There are the naysayers that claim “everything is fine” for women. And that feminism is nothing but modern-day misandry. “Not all women are stuck at home with the kids,” they say. “Hey, a woman ran for president! How bad could it be?” There are even women that say feminism doesn’t matter because life is pretty good for them, so how could it be tough for anyone else?

It seems that when the power of women rises, so do the voices against it. It’s the blind comments above (and the locker room talkers and comment trollers) that prove being a bold woman is more important now, than ever.

When many of us think of “bold women” we imagine Gloria Steinem yelling into a megaphone, Audre Lorde writing feminist manifestos, Sheryl Sandberg climbing the corporate ladder, Serena Williams shutting down sexist reporters, or Laverne Cox getting real about trans rights. Hey, it may even be your Aunt Linda who’s known for convincing every sales associate in Target to give her a discount. These are the type of women that stand up, speak up, and make the world work for them- and take absolute no sass while doing it.

But here’s a little secret: Bold doesn’t mean intimidating or extreme, or even loud. Bold means being brave and confident in your own way.

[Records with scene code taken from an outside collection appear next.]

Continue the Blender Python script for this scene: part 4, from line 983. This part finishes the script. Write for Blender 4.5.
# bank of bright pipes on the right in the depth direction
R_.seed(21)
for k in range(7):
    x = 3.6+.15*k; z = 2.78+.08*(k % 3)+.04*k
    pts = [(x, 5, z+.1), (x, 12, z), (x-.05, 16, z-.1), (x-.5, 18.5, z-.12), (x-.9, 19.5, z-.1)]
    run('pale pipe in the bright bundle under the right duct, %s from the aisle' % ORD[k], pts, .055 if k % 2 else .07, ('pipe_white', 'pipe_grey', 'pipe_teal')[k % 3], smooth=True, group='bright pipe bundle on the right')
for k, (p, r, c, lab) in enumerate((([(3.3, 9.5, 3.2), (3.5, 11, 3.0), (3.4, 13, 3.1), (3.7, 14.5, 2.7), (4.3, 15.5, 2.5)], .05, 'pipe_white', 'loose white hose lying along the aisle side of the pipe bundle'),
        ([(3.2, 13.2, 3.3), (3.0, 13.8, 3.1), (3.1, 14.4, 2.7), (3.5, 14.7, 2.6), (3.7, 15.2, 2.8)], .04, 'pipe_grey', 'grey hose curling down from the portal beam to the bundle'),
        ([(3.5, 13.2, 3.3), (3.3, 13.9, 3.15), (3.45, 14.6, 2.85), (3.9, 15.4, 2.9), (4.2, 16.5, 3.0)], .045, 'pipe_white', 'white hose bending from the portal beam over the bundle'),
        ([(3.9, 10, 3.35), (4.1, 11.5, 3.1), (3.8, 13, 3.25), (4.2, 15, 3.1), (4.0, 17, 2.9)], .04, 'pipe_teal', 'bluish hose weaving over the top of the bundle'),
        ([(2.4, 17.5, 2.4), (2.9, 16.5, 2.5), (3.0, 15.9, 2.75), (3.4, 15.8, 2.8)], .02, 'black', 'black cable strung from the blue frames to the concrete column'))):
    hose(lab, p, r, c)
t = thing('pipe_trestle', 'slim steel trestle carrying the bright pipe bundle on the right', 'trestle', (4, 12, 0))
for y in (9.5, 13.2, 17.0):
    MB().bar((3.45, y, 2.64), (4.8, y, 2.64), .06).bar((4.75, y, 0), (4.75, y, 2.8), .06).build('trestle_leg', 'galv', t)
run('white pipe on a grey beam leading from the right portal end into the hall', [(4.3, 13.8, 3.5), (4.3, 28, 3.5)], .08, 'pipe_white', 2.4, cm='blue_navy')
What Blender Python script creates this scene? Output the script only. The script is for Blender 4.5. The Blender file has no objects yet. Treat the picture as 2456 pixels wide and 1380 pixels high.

Maybe it’s standing up against your school’s dress code, staying on the phone to voice your concerns to your senator, joining the rec volleyball team even though you’ll be the only girl, saying “no” when you’re overbooked, ending a relationship that is dragging you down, applying for a job you know you’re totally “not qualified” for, speaking up in political discussions even if it scares you, maybe it’s as simple as being a “girl’s girl” and cheering for another woman’s success instead of putting her down.

Bold may look different for everyone-- but what we do know is that bold can be big or it can be little, and when we string it together, we make serious change. You may not be forming marches or writing feminists manifestos yet-- but it doesn’t mean you won’t be in the future.